My completion and execution of this Subscription Agreement also constitutes my execution of the Limited partnership Agreement and the Certificate of Limited partnership of the partnership. If this Subscription is accepted, I agree to be bound and governed by the provisions of the Limited partnership Agreement of the partnership. With respect to this purchase, being aware that a broker may sell to me only if I qualify according to the express standards stated herein and in the Prospectus, I represent that (initial all that apply):

 

        

(a)                 I have received a copy of the Prospectus for the partnership.

 

        

(b)                 I have a net worth of not less than $225,000 (exclusive of home, home furnishings and automobiles); or I have a net worth of not less than $60,000 (exclusive of home, home furnishings and automobiles) and a minimum annual gross income of at least $60,000, without regard to an investment in the partnership.

 

        

(c)                 If a resident of Alabama, Alaska, Arizona, Arkansas, California, Indiana, Idaho, Iowa, Kansas, Kentucky, Maine, Massachusetts, Michigan, Minnesota, Mississippi, Missouri, Nebraska, Nevada, New Hampshire, New Mexico, North Carolina, Ohio, Oklahoma, Oregon, Pennsylvania, Rhode Island, South Carolina, South Dakota, Tennessee, Texas, Utah, Vermont, Virginia, Washington, West Virginia, Wisconsin or Wyoming I am aware of and satisfy the additional suitability and other requirements stated in Appendix C to the Prospectus.

 

        

(d)                 If a resident of California, I acknowledge and understand that the offering may not comply with all the rules set forth in Title 10 of the California Code of Regulations; the following are some, but not necessarily all, of the possible deviations from the California rules: (i) program selling expenses may exceed the established limit, and (ii) the compensation formula varies from the California rules.
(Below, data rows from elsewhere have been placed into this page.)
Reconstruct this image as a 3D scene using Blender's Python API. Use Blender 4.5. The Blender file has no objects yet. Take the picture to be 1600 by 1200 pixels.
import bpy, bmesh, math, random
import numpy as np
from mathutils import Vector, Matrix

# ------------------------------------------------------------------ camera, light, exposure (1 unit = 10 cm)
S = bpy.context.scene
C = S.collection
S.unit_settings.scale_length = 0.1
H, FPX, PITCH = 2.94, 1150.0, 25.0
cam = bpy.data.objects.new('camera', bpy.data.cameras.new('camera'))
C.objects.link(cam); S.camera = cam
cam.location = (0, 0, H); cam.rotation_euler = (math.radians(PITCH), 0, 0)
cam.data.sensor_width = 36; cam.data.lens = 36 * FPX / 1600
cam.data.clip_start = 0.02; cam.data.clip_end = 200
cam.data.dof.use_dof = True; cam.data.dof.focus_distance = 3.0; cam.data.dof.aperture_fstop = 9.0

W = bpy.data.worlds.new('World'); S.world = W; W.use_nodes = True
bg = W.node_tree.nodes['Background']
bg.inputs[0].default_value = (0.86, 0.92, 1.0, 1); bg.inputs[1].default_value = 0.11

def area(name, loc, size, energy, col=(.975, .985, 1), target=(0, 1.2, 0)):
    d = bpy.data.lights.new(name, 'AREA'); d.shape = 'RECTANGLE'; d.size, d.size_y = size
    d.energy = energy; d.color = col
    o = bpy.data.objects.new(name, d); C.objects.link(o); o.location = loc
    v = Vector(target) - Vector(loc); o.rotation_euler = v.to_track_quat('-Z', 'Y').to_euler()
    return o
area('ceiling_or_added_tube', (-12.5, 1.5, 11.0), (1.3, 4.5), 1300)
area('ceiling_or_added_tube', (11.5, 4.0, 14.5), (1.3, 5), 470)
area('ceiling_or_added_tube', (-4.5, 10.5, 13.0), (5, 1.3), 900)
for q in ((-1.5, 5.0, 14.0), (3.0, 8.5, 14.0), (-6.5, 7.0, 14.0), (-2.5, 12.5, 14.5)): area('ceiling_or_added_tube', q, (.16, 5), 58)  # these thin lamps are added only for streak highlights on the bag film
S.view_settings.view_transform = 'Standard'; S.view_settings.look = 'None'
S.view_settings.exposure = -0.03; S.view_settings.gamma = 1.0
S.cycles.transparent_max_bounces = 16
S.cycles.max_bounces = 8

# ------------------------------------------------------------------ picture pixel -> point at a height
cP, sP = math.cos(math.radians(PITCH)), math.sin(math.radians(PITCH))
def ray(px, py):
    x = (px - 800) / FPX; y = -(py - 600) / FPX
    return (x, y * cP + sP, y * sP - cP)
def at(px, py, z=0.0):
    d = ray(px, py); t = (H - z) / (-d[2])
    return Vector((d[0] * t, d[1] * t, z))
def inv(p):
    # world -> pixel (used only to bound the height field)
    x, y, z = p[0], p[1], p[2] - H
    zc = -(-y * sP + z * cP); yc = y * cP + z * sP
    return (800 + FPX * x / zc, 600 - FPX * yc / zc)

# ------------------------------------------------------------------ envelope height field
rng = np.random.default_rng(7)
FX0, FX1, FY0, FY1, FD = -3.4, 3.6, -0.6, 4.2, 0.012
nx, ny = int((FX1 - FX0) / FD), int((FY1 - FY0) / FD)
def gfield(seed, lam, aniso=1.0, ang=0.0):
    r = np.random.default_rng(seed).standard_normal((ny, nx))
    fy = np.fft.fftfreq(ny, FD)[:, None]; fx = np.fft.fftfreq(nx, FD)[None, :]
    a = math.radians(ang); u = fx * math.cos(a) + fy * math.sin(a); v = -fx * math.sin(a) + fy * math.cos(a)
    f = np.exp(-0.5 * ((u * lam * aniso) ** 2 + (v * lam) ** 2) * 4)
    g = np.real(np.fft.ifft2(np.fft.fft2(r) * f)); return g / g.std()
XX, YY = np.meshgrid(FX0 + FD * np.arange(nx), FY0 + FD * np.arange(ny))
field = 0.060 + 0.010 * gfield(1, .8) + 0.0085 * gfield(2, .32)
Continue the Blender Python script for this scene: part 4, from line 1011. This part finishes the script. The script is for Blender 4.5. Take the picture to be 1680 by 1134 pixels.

Even in light of such non-compliance, I affirmatively state that I still want to invest in the partnership.

 

        

(e)                 Except as set forth in (f) below, I am purchasing Units for my own account.

 

        

(f)                  If a fiduciary, I am purchasing for a person or entity having the appropriate income and/or net worth specified in (b) or (c) above.

 

        

(g)                 I certify that the number shown as my Social Security or Taxpayer Identification Number on the signature page is correct.

 

        

(h)                 I represent that I am an “Eligible Citizen” as defined in the Prospectus.

 

        

(i)                  I represent that I have the right, power and authority to enter into this Subscription Agreement, the Limited partnership Agreement, to become an investor Partner and to perform my obligations hereunder and thereunder.

 

        

(j)                  I acknowledge that an investment in the Units is not liquid.

 

        

THE ABOVE REPRESENTATIONS DO NOT CONSTITUTE A WAIVER OF ANY RIGHTS THAT I MAY HAVE UNDER ANY APPLICABLE FEDERAL OR STATE SECURITIES LAW.

 

        

energiUS Management LLC, the managing general partner (the “ Managing General Partner ”) may not complete a sale of Units to an investor until at least five business days after the date the investor receives a final prospectus. In addition, the Managing General Partner will send each investor a confirmation of purchase.

 

NOTICES

 

(i)  The purchase of Units as an additional general partner involves a risk of unlimited liability to the extent that the partnership’s liabilities exceed its insurance proceeds, the partnership’s assets, and indemnification by the Managing General Partner, as described in “RISK FACTORS” in the Prospectus.